Book Review: The Last Days of the Midnight Ramblers


Anke Berben is ready to tell all. A legendary model and style icon, she reveled in headline-grabbing romances with not one but three members of the hugely influential rock band the Midnight Ramblers. The band members were as famous for their backstage drama as for their music, and Anke is the only one who fully understands the tangled relationships, betrayals, and suspicions that have added to the Ramblers’ enduring appeal and mystique. That is most evident in the mystery around Anke’s role in the death of Mal, the band’s founder and Anke’s husband, in 1969.

When Mari Hawthorn accepts the job to work with Anke on her memoir, she is dead set on getting to the truth of Mal’s death. She has always been deft at navigating the fatal charms of celebrities, having grown up with a narcissistic, alcoholic father. As she ingratiates herself into the world of the band, she grows enchanted, against her better judgment, by these legendary rock stars. She knows she can’t get pulled in too deep, otherwise she’ll compromise her objectivity—and her integrity.

The Last Days of the Midnight Ramblers, the debut novel by Sarah Tomlinson, was published February 13, 2024, by Flatiron Books.

What instantly attracted me to this novel was the angle of writing (albeit ghostwriting) and subject matter of a band tell-all. Combining these two are a perfect storm for me as a reader. I should have taken it as a warning, though, when much of history of the Midnight Ramblers was delivered as expositional details in chapter 1. Where was this going to go?

Turns out, Tomlinson draws upon her extensive experience as a ghostwriter to weave her story about Mari working as a ghostwriter for Anke's book. Writing books always advise write what you know. Tomlinson clearly is doing that here. We get a very good look into the ghostwriting process by walking in the shoes of a ghostwriter character who tries to salvage a project and more.

Given that the first part of the book consists of long conversations between two women, I appreciated that the author gave each a distinctive sounding voice. I clearly could tell when it was Anke speaking and when it was Mari speaking. Overall, I found Tomlinson's writing to be fairly solid.

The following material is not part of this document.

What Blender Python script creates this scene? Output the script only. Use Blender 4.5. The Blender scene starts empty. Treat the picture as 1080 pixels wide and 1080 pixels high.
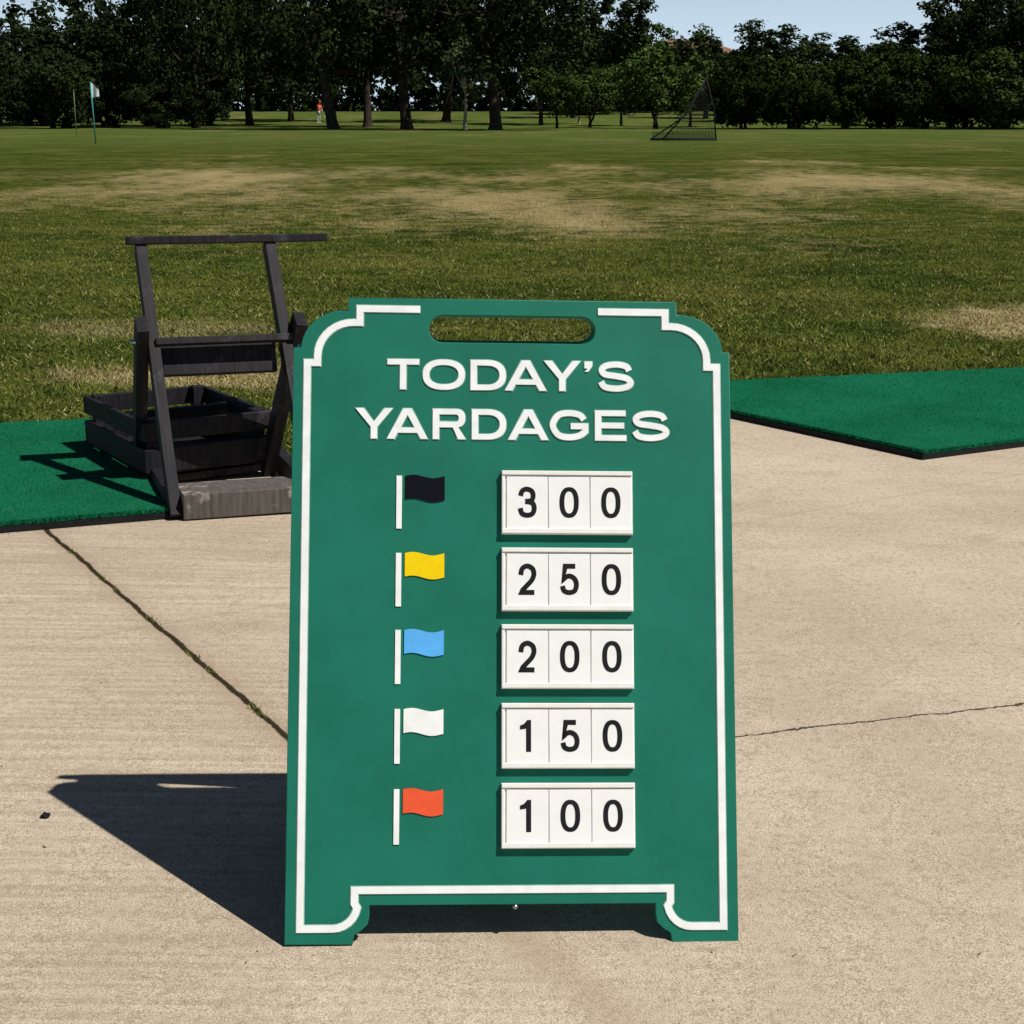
import bpy, math, random, bmesh
import numpy as np
from mathutils import Vector, Matrix, Euler
random.seed(3)
S=bpy.context.scene
S.view_settings.view_transform='Standard'; S.view_settings.look='None'; S.view_settings.exposure=0
R=math.radians
COL=S.collection

# ---------------------------------------------------------------- helpers
def smooth(a,b,x):
    t=max(0,min(1,(x-a)/(b-a))); return t*t*(3-2*t)
def gz(x,y):
    x=max(-4,min(4,x))
    return -0.014*x*(1-smooth(4.5,13,y))
def empty(name,loc,rot=(0,0,0)):
    o=bpy.data.objects.new(name,None); o.location=loc; o.rotation_euler=rot; o.empty_display_size=.1
    COL.objects.link(o); return o
def link(name,me,parent=None,mat=None,loc=(0,0,0),rot=(0,0,0)):
    o=bpy.data.objects.new(name,me); COL.objects.link(o); o.location=loc; o.rotation_euler=rot
    if mat is not None:
        me.materials.clear(); me.materials.append(mat)
    if parent: o.parent=parent
    return o
def mesh_np(name,V,F):
    me=bpy.data.meshes.new(name); V=np.asarray(V,dtype=np.float32); F=np.asarray(F,dtype=np.int32)
    k=F.shape[1]
    me.vertices.add(len(V)); me.vertices.foreach_set('co',V.ravel())
    me.loops.add(F.size); me.loops.foreach_set('vertex_index',F.ravel())
    me.polygons.add(len(F)); me.polygons.foreach_set('loop_start',np.arange(0,F.size,k,dtype=np.int32))
    me.polygons.foreach_set('loop_total',np.full(len(F),k,dtype=np.int32))
    me.update(calc_edges=True); return me
def box(name,c,s,mat,parent=None,rot=(0,0,0),bev=.002):
    x,y,z=[v/2 for v in s]
    V=[(-x,-y,-z),(x,-y,-z),(x,y,-z),(-x,y,-z),(-x,-y,z),(x,-y,z),(x,y,z),(-x,y,z)]
    F=[(0,3,2,1),(4,5,6,7),(0,1,5,4),(1,2,6,5),(2,3,7,6),(3,0,4,7)]
    me=bpy.data.meshes.new(name); me.from_pydata(V,[],F)
    o=link(name,me,parent,mat,c,rot)
    if bev>0:
        m=o.modifiers.new('b','BEVEL'); m.width=bev; m.segments=2
    return o
def beam(name,p0,p1,w,d,mat,parent=None,hint=(1,0,0),bev=.002):
    p0=Vector(p0);p1=Vector(p1); z=(p1-p0); L=z.length; z.normalize()
    x=Vector(hint); x=(x-z*x.dot(z)).normalized(); y=z.cross(x)
    M=Matrix((x,y,z)).transposed()
    return box(name,(p0+p1)/2,(w,d,L),mat,parent,M.to_euler(),bev)
def tube_geo(path,radii,n=6):
    V=[];F=[]
    for i,(p,r) in enumerate(zip(path,radii)):
        p=Vector(p)
        a=Vector(path[min(i+1,len(path)-1)])-Vector(path[max(i-1,0)]); a.normalize()
        h=Vector((1,0,0)) if abs(a.x)<.8 else Vector((0,1,0))
        x=(h-a*h.dot(a)).normalized(); y=a.cross(x)
        for k in range(n):
            t=2*math.pi*k/n; V.append(tuple(p+x*math.cos(t)*r+y*math.sin(t)*r))
    for i in range(len(path)-1):
        for k in range(n):
            F.append((i*n+k,i*n+(k+1)%n,(i+1)*n+(k+1)%n,(i+1)*n+k))
    return V,F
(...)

Unfortunately, for me, I did not end up caring overall about most of the characters or the plot's direction. I found I had to force myself to work through to the end, just to see it resolved. I try to avoid DNF (did not finish) as much as possible. For the right audience, this book might work. It turns out I was not the right audience, even though there were elements in the synopsis that interested me. I just was not keen on how they played into the overall book.